The Author: Ryan Gardner-Cook, PhD

I am an anthropologist specializing in archaeology, as well as a public policy researcher. In both fields, my research relies heavily on geospatial methods to model social-environmental structures–from ecological niches to neighborhood demographics. This approach shows how these physical and social characteristics grow and change across a landscape, which significantly affects people and the communities they live in.

For example, my public policy research has focused on things like the effects of transit access and the food retail environment on health outcomes in different populations. In archaeology, my research has used spatial models to reconstruct landscapes and social structures, which help us understand how different aspects of societies affect their resilience–both in the past and present.

Societal Resilience

My main archaeological research revolves around whether societies vary in their resilience to dramatic change (such as “collapse”) based on the underlying environmental, social, and political characteristics of their communities. The goal is to bridge the gap both in our understanding of specific episodes of dramatic change (e.g., The Late Bronze Age Collapse), as well as the broader anthropological gap in understanding deep underlying factors that structure change in all complex societies.
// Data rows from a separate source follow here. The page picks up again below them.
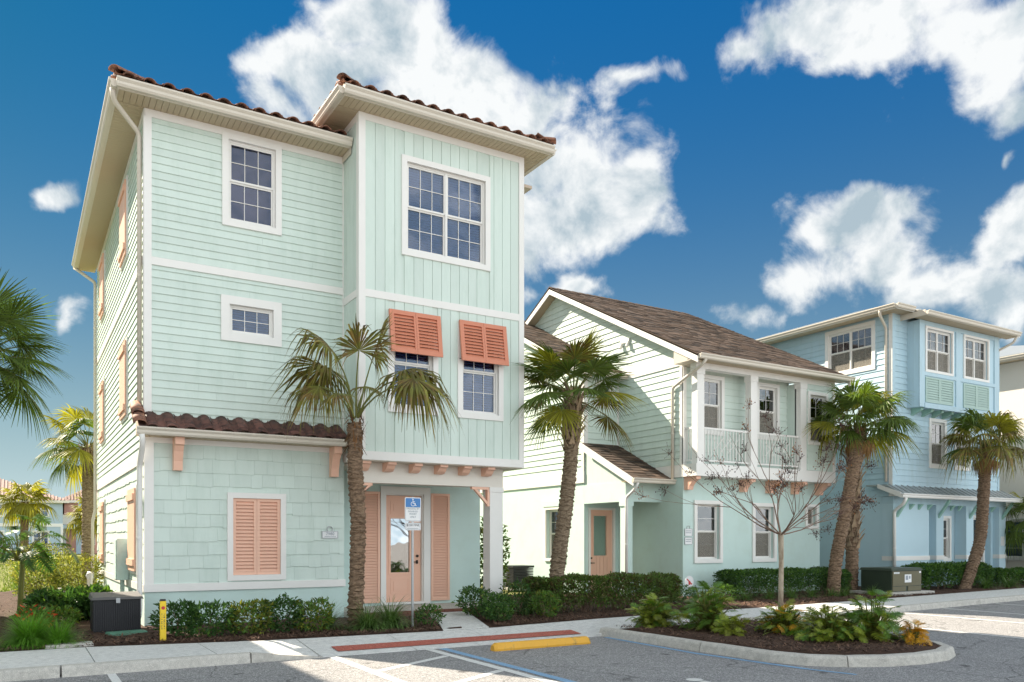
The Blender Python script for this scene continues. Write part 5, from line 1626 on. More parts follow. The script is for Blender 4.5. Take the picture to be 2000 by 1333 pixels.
def isl_region(r):
    while True:
        x, y = r.uniform(8.7, 11.75), r.uniform(6.6, 11.0)
        if y < 7.6 and (x - 10.2) ** 2 / 2.0 + (y - 7.7) ** 2 / 1.25 > 0.95: continue
        return x, y
chips('bark_chips', 6000, isl_region, 0.02, 4)
# markings
PZ = AZ + 0.004
def stripe(name, mat, a, b, w, z=PZ):
    a, b = Vector((a[0], a[1], z)), Vector((b[0], b[1], z))
    d = (b - a).normalized(); nn = Vector((-d.y, d.x, 0)) * w / 2
    k = max(1, int((b - a).length / 0.12))
    L, Rr = [], []
    for i in range(k + 1):
        p = a.lerp(b, i / k)
        L.append(p + nn * rnd.uniform(0.93, 1.03)); Rr.append(p - nn * rnd.uniform(0.93, 1.03))
    vs_ = L + Rr
    return MB().add(vs_, [(i, i + 1, k + 2 + i, k + 1 + i) for i in range(k)]).build(name, mat, kind='structure')
stripe('parking_line', 'paint_white', (0.98, 11.03), (0.98, 4.0), 0.10)
stripe('hatch_line', 'paint_white', (3.76, 11.04), (3.76, 4.0), 0.13)
stripe('hatch_line', 'paint_white', (5.235, 11.04), (5.235, 4.0), 0.13)
for y in (10.30, 8.80, 7.3, 5.8):
    stripe('hatch_line', 'paint_white', (3.83, y - 0.76), (5.165, y), 0.12)
stripe('bay_line', 'paint_blue', (5.46, 11.03), (5.40, 4.0), 0.13)
stripe('bay_line', 'paint_blue', (8.42, 10.9), (8.33, 8.7), 0.09)
stripe('bay_line', 'paint_blue', (8.33, 8.7), (8.52, 6.9), 0.10)
stripe('bay_line', 'paint_blue', (8.52, 6.9), (8.68, 6.3), 0.07)
for xx, y1 in ((14.3, 11.0), (16.9, 11.2), (18.85, 11.4), (21.4, 11.55), (24, 11.8)):
    stripe('parking_line', 'paint_white', (xx, y1 - 0.06), (xx - 0.1, y1 - 5.0), 0.10)
# wheelchair emblem on the bay, mostly below the frame
em = MB()
for cx_, cy_, r0, r1 in ((6.75, 7.05, 0.0, 0.10), (6.85, 6.35, 0.24, 0.33)):
    N = 20
    for k in range(N):
        t0, t1 = 2 * math.pi * k / N, 2 * math.pi * (k + 1) / N
        em.add([(cx_ + r0 * math.cos(t0), cy_ + r0 * math.sin(t0), PZ), (cx_ + r1 * math.cos(t0), cy_ + r1 * math.sin(t0), PZ), (cx_ + r1 * math.cos(t1), cy_ + r1 * math.sin(t1), PZ), (cx_ + r0 * math.cos(t1), cy_ + r0 * math.sin(t1), PZ)], [(0, 1, 2, 3)])
em.add([(6.70, 6.45, PZ + .001), (6.80, 6.45, PZ + .001), (6.80, 6.93, PZ + .001), (6.70, 6.93, PZ + .001)], [(0, 1, 2, 3)])
em.build('bay_emblem', 'paint_white', kind='structure')
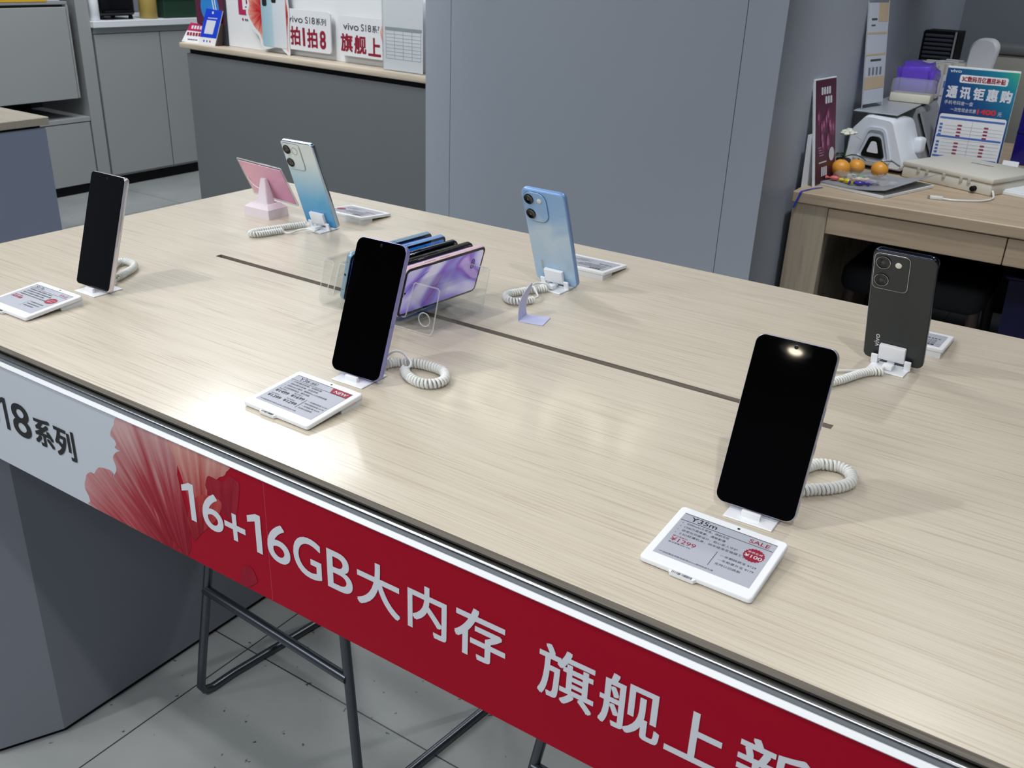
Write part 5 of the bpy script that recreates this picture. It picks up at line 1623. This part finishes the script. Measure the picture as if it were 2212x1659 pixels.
for k in range(9): b.box(.030, PW - .012, .046 + .0115 * k, .0466 + .0115 * k, 0, .0001, mat('table_rule', (150, 160, 180), .5, vary=0))
b.box(.116, .1166, .040, .158, 0, .0002, INK_D)
b.build('table_print', t, 0)
b = MB(); b.add([(.06, .004, .2), (.17, .004, .2), (.17, .09, 0), (.06, .09, 0), (.06, .006, .2), (.17, .006, .2), (.17, .093, 0), (.06, .093, 0)], [(0, 1, 2, 3), (7, 6, 5, 4), (0, 4, 5, 1), (1, 5, 6, 2), (2, 6, 7, 3), (3, 7, 4, 0)], PAPER); b.build('rear_strut', t, 0)
# cream box with notches
t = thing('cream_box', 'flat cream plastic box with notches and a black jack in front of the blue poster', 'box', (-.632, 3.332, DZ), (0, 0, R_(-22)))
CW, CD, CH = .312, .27, .052
b = MB(); b.box(0, CW, 0, CD, 0, .036, CREAM, .004, 2); b.build('lower_half', t)
b = MB(); b.box(-.002, CW + .002, -.003, CD + .002, .0365, CH, CREAM, .004, 2); b.build('lid', t)
for x_ in (.055, .085, .145, .205, .232):
    b = MB(); b.box(x_, x_ + .010, -.0042, .004, .026, .040, mat('cream_shade', (190, 186, 174), .5), .001, 1); b.build('notch_tab', t)
b = MB(); b.lathe([(.0085, 0), (.0085, -.014), (.006, -.016), (.0001, -.016)], (.258, 0, .014), BLACK_M, 16, 'y'); b.build('black_jack', t, 50)
b = MB()
for k in range(8): b.box(.120 + .010 * k, .127 + .010 * k, .19, .200, CH, CH + .0003, INK_D)
b.build('print_strip', t, 0)
t = thing('white_cable', 'white flat cable with a square plug on the desk in front of the cream box', 'cable', (-.479, 3.05, DZ))
b = MB(); b.tube(spline([(.022, .006, .004), (.06, .014, .003), (.10, .040, .003), (.135, .075, .003), (.150, .125, .003), (.146, .160, .008), (.140, .172, .016)], 8), .0032, WHITE_C, 8); b.build('lead', t, 80)
b = MB(); b.xf = Matrix.Rotation(R_(15), 4, 'Z'); b.box(-.006, .030, -.007, .007, 0, .010, WHITE_C, .002, 2); b.build('plug_body', t)
b = MB(); b.xf = Matrix.Rotation(R_(15), 4, 'Z'); b.box(-.012, -.006, -.0045, .0045, .002, .008, ALU); b.build('plug_tip', t, 0)
t = thing('paper_stack', 'white paper stack at the right edge of the desk view', 'paper', (-.325, 3.285, DZ), (0, 0, R_(-14)))
b = MB(); b.box(0, .24, 0, .21, 0, .010, PAPER, .001, 1); b.build('lower_sheets', t, 0)
b = MB(); b.xf = Matrix.Rotation(R_(3), 4, 'Z'); b.box(.01, .245, .006, .215, .010, .015, PAPER, .001, 1); b.build('upper_sheets', t, 0)
t = thing('white_card_holder', 'small white leaning card to the right of the blue poster', 'card stand', (-.372, 3.60, DZ), (R_(-14), 0, R_(-4)))
b = MB(); b.box(0, .05, 0, .004, 0, .052, WHITE_P, .001, 1); b.build('card', t, 0)
b = MB(); b.box(.01, .04, .004, .022, 0, .01, WHITE_P, .001, 1); b.build('foot', t, 0)
t = thing('navy_display_box', 'deep navy glossy box at the right edge behind the blue poster', 'box', (-.375, 3.86, DZ))
b = MB(); b.box(0, .40, 0, .10, 0, .24, mat('deep_navy', (30, 24, 120), .2), .006, 2); b.build('box_body', t)
b = MB(); b.box(.0, .40, -.002, 0, .11, .118, mat('navy_band', (20, 14, 84), .3)); b.build('band', t, 0)
# things behind the desk
t = thing('white_stand', 'white rounded plastic stand rising behind the top edge of the blue poster', 'stand', (-.622, 4.24, DZ), (0, 0, R_(-8)))
b = MB()
rr_ = []
for y_, ins in ((-.018, .008), (-.008, 0), (.010, 0), (.020, .008)):
    rr_.append([(x_ * (.72 + .28 * min(1, z_ / .36)) + .02 * z_ / .4, y_ + .05 * (z_ / .42) ** 2, z_) for x_, z_ in rrect(.108 - 2 * ins, .394 - 2 * ins, .045, 8, 0, ins)])
b.rings(rr_, WHITE_P); b.build('upright', t, 50)
b = MB(); b.box(-.06, .06, -.06, .06, 0, .012, WHITE_P, .005, 2); b.build('base', t)
t = thing('storage_tote', 'pale grey storage box with a darker lid behind the desk at far right', 'storage box', (-.655, 4.80, 0))
b = MB(); b.box(0, .50, 0, .3, .62, 1.055, mat('tote_grey', (186, 184, 174), .5), .012, 2); b.build('tub', t)
b = MB(); b.box(-.008, .508, -.008, .308, 1.055, 1.09, mat('tote_lid', (128, 130, 132), .5), .006, 2); b.build('lid', t)
b = MB(); b.box(0, .5, .0, .3, 0, .62, mat('pedestal_grey', (120, 124, 130), .5), .004, 1); b.build('plinth', t)
# under the desk
t = thing('dark_armchair', 'dark upholstered chair with brown wooden legs tucked under the desk', 'chair', (-.50, 3.22, 0))
b = MB(); b.box(-.24, .22, -.02, .42, .36, .47, DARKF, .045, 4); b.build('seat', t)
b = MB(); b.box(-.24, .22, .40, .48, .42, .69, DARKF, .035, 4); b.build('backrest', t)
for sx_, sy_ in ((-.20, .02), (.19, .02), (-.20, .42), (.19, .42)):
    b = MB(); b.tube([(sx_, sy_, .40), (sx_ * 1.12, sy_, 0)], [.020, .014], BROWN, 10); b.build('leg', t, 70)
t = thing('navy_crate', 'navy blue plastic crate on the floor under the desk drawers', 'crate', (-.235, 3.28, 0))
b = MB(); b.rings([[(x_ * k + .22, y_ * k + .17, z_) for x_, y_ in ((-.22, -.17), (.22, -.17), (.22, .17), (-.22, .17))] for k, z_ in ((.92, 0), (1, .50), (.97, .50), (.90, .02))], NAVY); b.build('tub', t, 0)
b = MB(); b.tube([(-.004, -.004, .50), (.444, -.004, .50), (.444, .344, .50), (-.004, .344, .50)], .010, NAVY, 8, True); b.build('rim', t, 60)

# round ceiling lamp that shows as a small glow in the front right phone screen
t = thing('ceiling_lamp', 'round white ceiling lamp mirrored as a small glow in the front right phone screen', 'lamp', (-1.40, -4.50, 2.98))
b = MB(); b.lathe([(.11, 0), (.105, .04), (.06, .12), (.05, .22), (.0001, .22)], (0, 0, 0), WHITE_P, 28); b.build('shade', t, 50)
b = MB(); b.ball((0, 0, .012), .052, mat('lamp_glow', (255, 240, 215), .5, emit=26.0, vary=0), (1, 1, .7), 3); b.build('lit_disc', t, 0)

# lit curved strokes high on the grey pillar; their soft mirror images lie on the table top
t = thing('lit_wall_sign', 'glowing curved strokes of a lit sign high on the grey pillar front', 'lit sign', (-1.50, 2.6215, 1.93))
GLOW = mat('sign_glow', (255, 252, 228), .5, emit=3.6, vary=0)
for stroke in ([(-1.736, 1.813), (-1.792, 1.852), (-1.832, 1.902), (-1.838, 1.952), (-1.798, 1.989), (-1.744, 2.016), (-1.691, 2.024), (-1.645, 1.985), (-1.637, 1.95)],
               [(-1.600, 1.828), (-1.645, 1.842), (-1.685, 1.866), (-1.711, 1.9)],
               [(-1.505, 1.971), (-1.518, 1.923), (-1.493, 1.869), (-1.442, 1.831), (-1.386, 1.828), (-1.338, 1.85), (-1.306, 1.894), (-1.303, 1.939), (-1.313, 1.979)],
               [(-1.102, 1.809), (-1.158, 1.848), (-1.193, 1.894), (-1.197, 1.941), (-1.173, 1.965)],
               [(-1.936, 1.912), (-1.958, 1.977), (-1.962, 2.048)]):
    b = MB(); b.tube(spline([(x + 1.50, -.018, z - 1.93) for x, z in stroke], 5), .017, GLOW, 8); b.build('glowing_stroke', t, 60)
    b = MB(); b.tube([(stroke[1][0] + 1.50, -.018, stroke[1][1] - 1.93), (stroke[1][0] + 1.50, 0, stroke[1][1] - 1.93)], .006, ALU, 8); b.build('stand_off', t, 60)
If we are to address modern anxieties and overcome the enormous challenges facing us, we need to build models for societal resilience that identify the most important social-ecological dynamics of past societies–the traits that helped them adapt in the face of crisis instead of collapse. In this way, we can reveal strategies to bolster the resilience of our societies before it is too late.

My goal is to bring these insights to a broader audience and help people understand what archaeology has to say about the past, present and future!

How do we know what we know in archaeology?

While the main goal of this blog is to explore the resilience of past societies, I also hope to provide examples of how archaeologists know what they know about past societies. This will include everything from the survey and excavation data that form the foundation of archaeological analysis to the ethnographic analogies that allow us to draw conclusions about human culture and behavior from those data.